**Material provided**
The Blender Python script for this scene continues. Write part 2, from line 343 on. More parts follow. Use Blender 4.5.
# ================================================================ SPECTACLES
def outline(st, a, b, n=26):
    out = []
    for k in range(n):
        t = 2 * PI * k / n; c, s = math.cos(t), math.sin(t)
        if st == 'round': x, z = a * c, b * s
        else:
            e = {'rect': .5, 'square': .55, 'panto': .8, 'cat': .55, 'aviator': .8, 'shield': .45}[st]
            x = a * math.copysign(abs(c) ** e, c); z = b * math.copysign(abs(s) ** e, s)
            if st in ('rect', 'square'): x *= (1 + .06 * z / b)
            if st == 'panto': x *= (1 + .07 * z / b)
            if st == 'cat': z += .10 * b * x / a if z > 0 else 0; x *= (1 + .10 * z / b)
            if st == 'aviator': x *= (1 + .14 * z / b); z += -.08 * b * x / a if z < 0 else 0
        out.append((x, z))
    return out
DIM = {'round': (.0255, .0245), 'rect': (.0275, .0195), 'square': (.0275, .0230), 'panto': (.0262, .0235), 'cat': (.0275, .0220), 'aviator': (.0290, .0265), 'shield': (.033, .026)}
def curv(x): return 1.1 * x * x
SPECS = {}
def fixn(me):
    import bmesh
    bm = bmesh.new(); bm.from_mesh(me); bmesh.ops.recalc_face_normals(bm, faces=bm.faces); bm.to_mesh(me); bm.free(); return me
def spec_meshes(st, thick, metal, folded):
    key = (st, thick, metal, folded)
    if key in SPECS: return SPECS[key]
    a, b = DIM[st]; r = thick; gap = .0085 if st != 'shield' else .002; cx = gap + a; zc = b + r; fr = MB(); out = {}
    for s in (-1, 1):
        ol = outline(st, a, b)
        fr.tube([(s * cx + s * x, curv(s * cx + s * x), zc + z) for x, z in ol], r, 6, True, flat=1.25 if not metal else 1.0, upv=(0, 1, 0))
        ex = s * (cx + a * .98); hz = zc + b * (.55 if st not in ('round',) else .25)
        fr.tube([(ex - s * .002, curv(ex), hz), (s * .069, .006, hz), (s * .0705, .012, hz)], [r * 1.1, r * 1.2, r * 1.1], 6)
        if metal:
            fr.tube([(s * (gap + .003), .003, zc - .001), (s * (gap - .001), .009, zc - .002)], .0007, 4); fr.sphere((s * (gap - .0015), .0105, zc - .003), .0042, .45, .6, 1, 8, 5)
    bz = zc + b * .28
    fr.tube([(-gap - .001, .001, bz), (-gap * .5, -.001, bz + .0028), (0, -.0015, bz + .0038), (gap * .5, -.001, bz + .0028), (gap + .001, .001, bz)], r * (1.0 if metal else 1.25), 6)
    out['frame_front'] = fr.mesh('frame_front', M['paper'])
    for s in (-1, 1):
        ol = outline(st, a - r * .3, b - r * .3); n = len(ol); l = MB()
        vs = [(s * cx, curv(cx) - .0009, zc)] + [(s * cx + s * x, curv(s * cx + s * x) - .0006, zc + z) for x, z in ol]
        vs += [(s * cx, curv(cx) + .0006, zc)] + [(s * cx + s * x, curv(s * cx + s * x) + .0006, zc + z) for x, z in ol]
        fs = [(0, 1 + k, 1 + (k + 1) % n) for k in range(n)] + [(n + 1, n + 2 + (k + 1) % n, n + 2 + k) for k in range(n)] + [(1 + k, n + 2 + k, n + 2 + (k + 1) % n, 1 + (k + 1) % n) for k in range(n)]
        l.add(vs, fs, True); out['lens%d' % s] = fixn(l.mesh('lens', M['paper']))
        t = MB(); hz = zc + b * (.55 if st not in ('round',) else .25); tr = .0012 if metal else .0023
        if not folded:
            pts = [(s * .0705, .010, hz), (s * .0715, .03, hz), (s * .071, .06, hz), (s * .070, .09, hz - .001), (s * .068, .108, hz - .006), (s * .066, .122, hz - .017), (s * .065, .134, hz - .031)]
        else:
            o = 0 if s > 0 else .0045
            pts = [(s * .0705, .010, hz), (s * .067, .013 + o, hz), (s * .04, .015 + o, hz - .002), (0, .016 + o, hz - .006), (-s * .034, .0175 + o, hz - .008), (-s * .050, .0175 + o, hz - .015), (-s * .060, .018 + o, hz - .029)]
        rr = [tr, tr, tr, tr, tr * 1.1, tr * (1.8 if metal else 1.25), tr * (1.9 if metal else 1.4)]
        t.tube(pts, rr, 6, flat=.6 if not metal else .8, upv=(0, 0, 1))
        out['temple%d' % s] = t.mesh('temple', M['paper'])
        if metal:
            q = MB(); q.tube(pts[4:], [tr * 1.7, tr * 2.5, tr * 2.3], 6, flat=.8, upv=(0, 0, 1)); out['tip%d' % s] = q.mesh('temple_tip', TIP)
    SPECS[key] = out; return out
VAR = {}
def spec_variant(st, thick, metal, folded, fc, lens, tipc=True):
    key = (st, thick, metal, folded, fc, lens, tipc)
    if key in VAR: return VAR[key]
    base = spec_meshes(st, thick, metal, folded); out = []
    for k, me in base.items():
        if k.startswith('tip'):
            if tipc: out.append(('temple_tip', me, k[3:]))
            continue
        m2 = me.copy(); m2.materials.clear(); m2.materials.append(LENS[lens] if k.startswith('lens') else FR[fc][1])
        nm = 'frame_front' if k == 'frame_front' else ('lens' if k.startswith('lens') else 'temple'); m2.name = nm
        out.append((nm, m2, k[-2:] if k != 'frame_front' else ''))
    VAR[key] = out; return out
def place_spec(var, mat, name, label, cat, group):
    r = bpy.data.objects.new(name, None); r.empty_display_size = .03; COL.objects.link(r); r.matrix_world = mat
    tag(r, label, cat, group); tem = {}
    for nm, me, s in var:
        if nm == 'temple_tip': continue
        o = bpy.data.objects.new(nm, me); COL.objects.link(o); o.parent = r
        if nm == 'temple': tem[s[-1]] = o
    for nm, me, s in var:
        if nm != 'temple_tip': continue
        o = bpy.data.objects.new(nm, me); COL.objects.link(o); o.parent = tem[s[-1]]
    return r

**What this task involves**
Repeat the data precisely, line by line.

**Finished answer**
The Blender Python script for this scene continues. Write part 2, from line 343 on. More parts follow. Use Blender 4.5.
# ================================================================ SPECTACLES
def outline(st, a, b, n=26):
    out = []
    for k in range(n):
        t = 2 * PI * k / n; c, s = math.cos(t), math.sin(t)
        if st == 'round': x, z = a * c, b * s
        else:
            e = {'rect': .5, 'square': .55, 'panto': .8, 'cat': .55, 'aviator': .8, 'shield': .45}[st]
            x = a * math.copysign(abs(c) ** e, c); z = b * math.copysign(abs(s) ** e, s)
            if st in ('rect', 'square'): x *= (1 + .06 * z / b)
            if st == 'panto': x *= (1 + .07 * z / b)
            if st == 'cat': z += .10 * b * x / a if z > 0 else 0; x *= (1 + .10 * z / b)
            if st == 'aviator': x *= (1 + .14 * z / b); z += -.08 * b * x / a if z < 0 else 0
        out.append((x, z))
    return out
DIM = {'round': (.0255, .0245), 'rect': (.0275, .0195), 'square': (.0275, .0230), 'panto': (.0262, .0235), 'cat': (.0275, .0220), 'aviator': (.0290, .0265), 'shield': (.033, .026)}
def curv(x): return 1.1 * x * x
SPECS = {}
def fixn(me):
    import bmesh
    bm = bmesh.new(); bm.from_mesh(me); bmesh.ops.recalc_face_normals(bm, faces=bm.faces); bm.to_mesh(me); bm.free(); return me
def spec_meshes(st, thick, metal, folded):
    key = (st, thick, metal, folded)
    if key in SPECS: return SPECS[key]
    a, b = DIM[st]; r = thick; gap = .0085 if st != 'shield' else .002; cx = gap + a; zc = b + r; fr = MB(); out = {}
    for s in (-1, 1):
        ol = outline(st, a, b)
        fr.tube([(s * cx + s * x, curv(s * cx + s * x), zc + z) for x, z in ol], r, 6, True, flat=1.25 if not metal else 1.0, upv=(0, 1, 0))
        ex = s * (cx + a * .98); hz = zc + b * (.55 if st not in ('round',) else .25)
        fr.tube([(ex - s * .002, curv(ex), hz), (s * .069, .006, hz), (s * .0705, .012, hz)], [r * 1.1, r * 1.2, r * 1.1], 6)
        if metal:
            fr.tube([(s * (gap + .003), .003, zc - .001), (s * (gap - .001), .009, zc - .002)], .0007, 4); fr.sphere((s * (gap - .0015), .0105, zc - .003), .0042, .45, .6, 1, 8, 5)
    bz = zc + b * .28
    fr.tube([(-gap - .001, .001, bz), (-gap * .5, -.001, bz + .0028), (0, -.0015, bz + .0038), (gap * .5, -.001, bz + .0028), (gap + .001, .001, bz)], r * (1.0 if metal else 1.25), 6)
    out['frame_front'] = fr.mesh('frame_front', M['paper'])
    for s in (-1, 1):
        ol = outline(st, a - r * .3, b - r * .3); n = len(ol); l = MB()
        vs = [(s * cx, curv(cx) - .0009, zc)] + [(s * cx + s * x, curv(s * cx + s * x) - .0006, zc + z) for x, z in ol]
        vs += [(s * cx, curv(cx) + .0006, zc)] + [(s * cx + s * x, curv(s * cx + s * x) + .0006, zc + z) for x, z in ol]
        fs = [(0, 1 + k, 1 + (k + 1) % n) for k in range(n)] + [(n + 1, n + 2 + (k + 1) % n, n + 2 + k) for k in range(n)] + [(1 + k, n + 2 + k, n + 2 + (k + 1) % n, 1 + (k + 1) % n) for k in range(n)]
        l.add(vs, fs, True); out['lens%d' % s] = fixn(l.mesh('lens', M['paper']))
        t = MB(); hz = zc + b * (.55 if st not in ('round',) else .25); tr = .0012 if metal else .0023
        if not folded:
            pts = [(s * .0705, .010, hz), (s * .0715, .03, hz), (s * .071, .06, hz), (s * .070, .09, hz - .001), (s * .068, .108, hz - .006), (s * .066, .122, hz - .017), (s * .065, .134, hz - .031)]
        else:
            o = 0 if s > 0 else .0045
            pts = [(s * .0705, .010, hz), (s * .067, .013 + o, hz), (s * .04, .015 + o, hz - .002), (0, .016 + o, hz - .006), (-s * .034, .0175 + o, hz - .008), (-s * .050, .0175 + o, hz - .015), (-s * .060, .018 + o, hz - .029)]
        rr = [tr, tr, tr, tr, tr * 1.1, tr * (1.8 if metal else 1.25), tr * (1.9 if metal else 1.4)]
        t.tube(pts, rr, 6, flat=.6 if not metal else .8, upv=(0, 0, 1))
        out['temple%d' % s] = t.mesh('temple', M['paper'])
        if metal:
            q = MB(); q.tube(pts[4:], [tr * 1.7, tr * 2.5, tr * 2.3], 6, flat=.8, upv=(0, 0, 1)); out['tip%d' % s] = q.mesh('temple_tip', TIP)
    SPECS[key] = out; return out
VAR = {}
def spec_variant(st, thick, metal, folded, fc, lens, tipc=True):
    key = (st, thick, metal, folded, fc, lens, tipc)
    if key in VAR: return VAR[key]
    base = spec_meshes(st, thick, metal, folded); out = []
    for k, me in base.items():
        if k.startswith('tip'):
            if tipc: out.append(('temple_tip', me, k[3:]))
            continue
        m2 = me.copy(); m2.materials.clear(); m2.materials.append(LENS[lens] if k.startswith('lens') else FR[fc][1])
        nm = 'frame_front' if k == 'frame_front' else ('lens' if k.startswith('lens') else 'temple'); m2.name = nm
        out.append((nm, m2, k[-2:] if k != 'frame_front' else ''))
    VAR[key] = out; return out
def place_spec(var, mat, name, label, cat, group):
    r = bpy.data.objects.new(name, None); r.empty_display_size = .03; COL.objects.link(r); r.matrix_world = mat
    tag(r, label, cat, group); tem = {}
    for nm, me, s in var:
        if nm == 'temple_tip': continue
        o = bpy.data.objects.new(nm, me); COL.objects.link(o); o.parent = r
        if nm == 'temple': tem[s[-1]] = o
    for nm, me, s in var:
        if nm != 'temple_tip': continue
        o = bpy.data.objects.new(nm, me); COL.objects.link(o); o.parent = tem[s[-1]]
    return r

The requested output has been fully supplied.